In order to form a corporation in California, you will be required to pay various fees and taxes. The breakdown of the required fees is as follows:

  • Articles of Incorporation - $100
  • A $275 fee is for nonprofits that qualify to file using form 1023-EZ, or a $600 fee for the standard 1023 application.
  • If you have already obtained federal tax exempt status under Section 501(c)(3) of the Internal Revenue Code, California State Exemption is free to file with form 3500A.
  • Initial Statement of Information - $20
  • Registered agent service - $120 per year (optional)

In total, expect to set aside $515 - $840 to set up a nonprofit yourself in California.

Businesses organized in other states can foreign qualify to conduct business in the State of California. To register your business, you will first need to complete and submit a Statement and Designation by Foreign Corporation - Nonprofit (Form S&DC S/N) along with a $30 filing fee.
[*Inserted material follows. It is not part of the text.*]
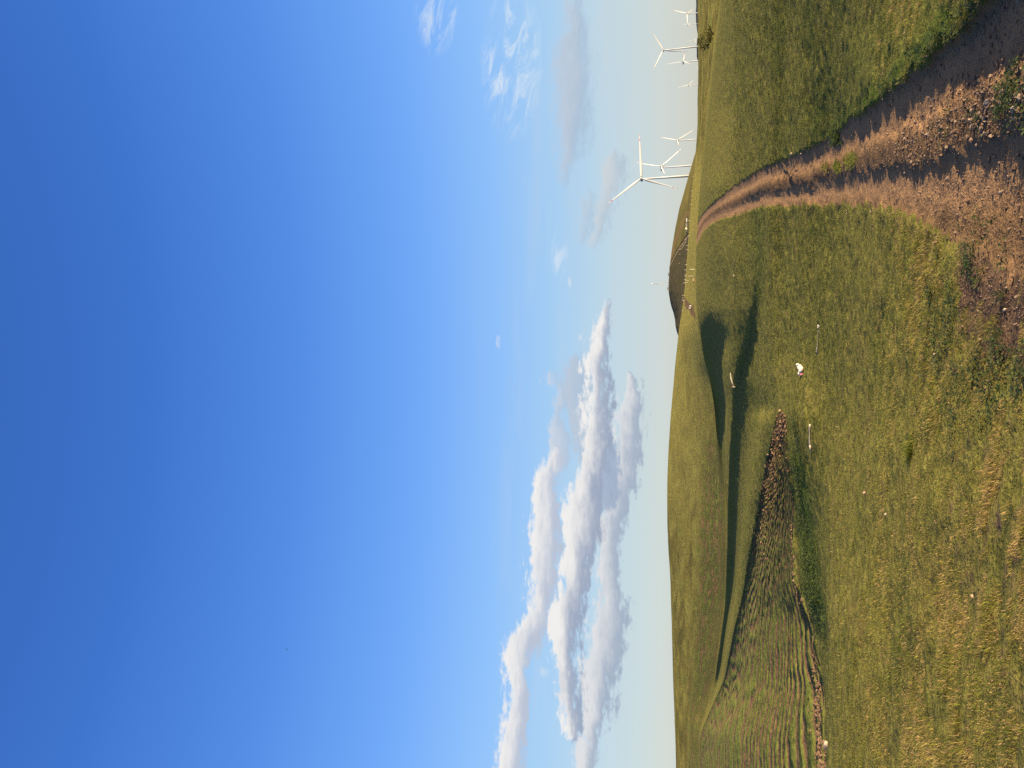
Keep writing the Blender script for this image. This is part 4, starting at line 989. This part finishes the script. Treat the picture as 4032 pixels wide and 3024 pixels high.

You will also be required to have a registered agent with a mailing address in California. You can designate a member of the business or utilize MyCorporation's registered agent service. It is also required that you submit a certificate of good standing from the state where your business is organized from within the last 6 months. This proves that your business is operating in compliance with the state where you originally formed it. If the corporation is a nonprofit, the certificate of good standing also must indicate the corporation is a nonprofit or nonstock corporation.